Originally Posted by
Mrobert
Thanks to all of you for answering. I took 24 larger blocks of embroidered flowers on a cream background. I also gave her some light green material that I expected would be strips between the blocks. She cut down the size of the floral blocks and used the green to make alternating green blocks between the floral blocks. This created a checkerboard look. Instead of just putting a plain border, she put some sort of arrows in the corner and a green partial dark green border. I think she was trying to make it bigger although I don’t recall specifying a size. I think it could have been larger, but she cut the blocks from 12 inches to 9 inches.
Ok I'm
totally guessing here, trying to imagine how this could possibly have happened. It sounds like maybe there was some confusion about the terminology? "strips between blocks" (in your first post you had called them "inserts") sounds to me like you wanted sashing, not entire blocks? And maybe this woman didn't understand that? And to compound the issue, because she was thinking you wanted blocks instead of sashing, she realized there wasn't enough green fabric to make that many blocks of that size, so she cut the embroidered blocks smaller so she could get enough alternating green blocks, then needed to add the darker green to the borders to get it finished. Which, if this is actually what happened, is
still beyond what any quilter should have done without first consulting the owner of the top, unless you had given her leeway to do what she felt needed to be done to complete the top.
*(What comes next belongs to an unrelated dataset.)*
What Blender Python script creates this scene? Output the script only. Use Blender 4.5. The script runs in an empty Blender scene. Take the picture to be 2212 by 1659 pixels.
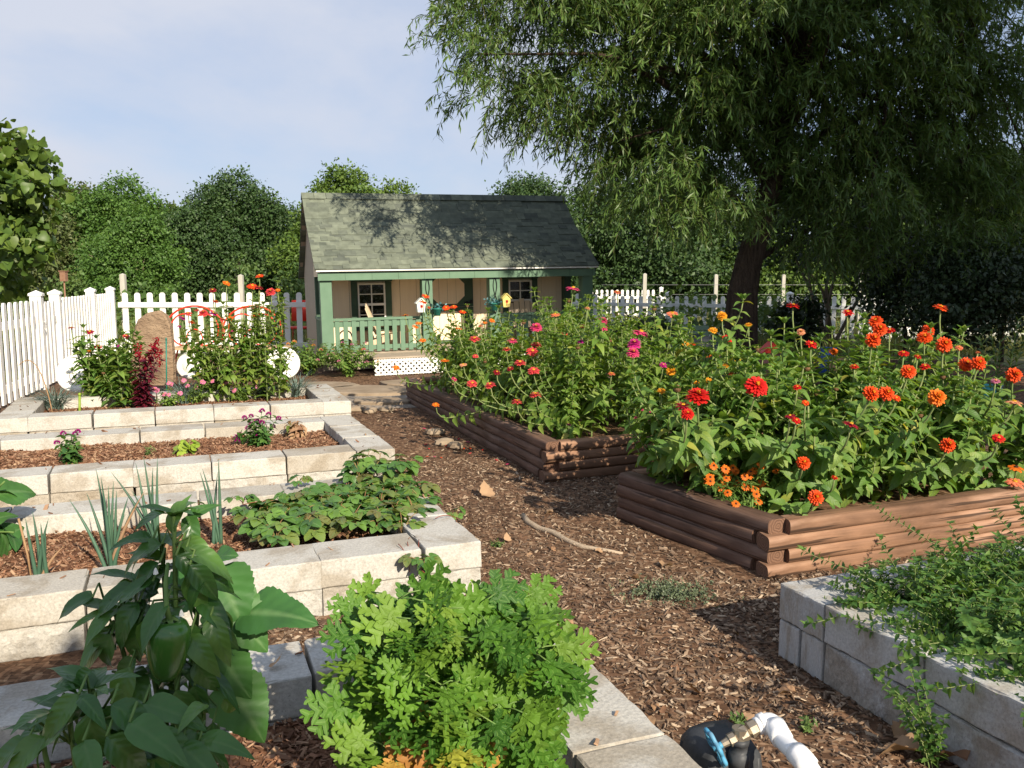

I do think it turned out nice, although I would be unhappy with the borders too, both the size discrepancy and the hourglass blocks. I like the quilting. But as someone else pointed out,
you're the customer, it's
your quilt, and she needs to make it right. At the very least, I would try to have a calm conversation about the communication between the two of you - what you said vs what she heard, why she felt comfortable making changes (especially cutting your blocks!) without consulting you first, and maybe once things have been cleared up, give her the chance to fix it for you without incurring further charges.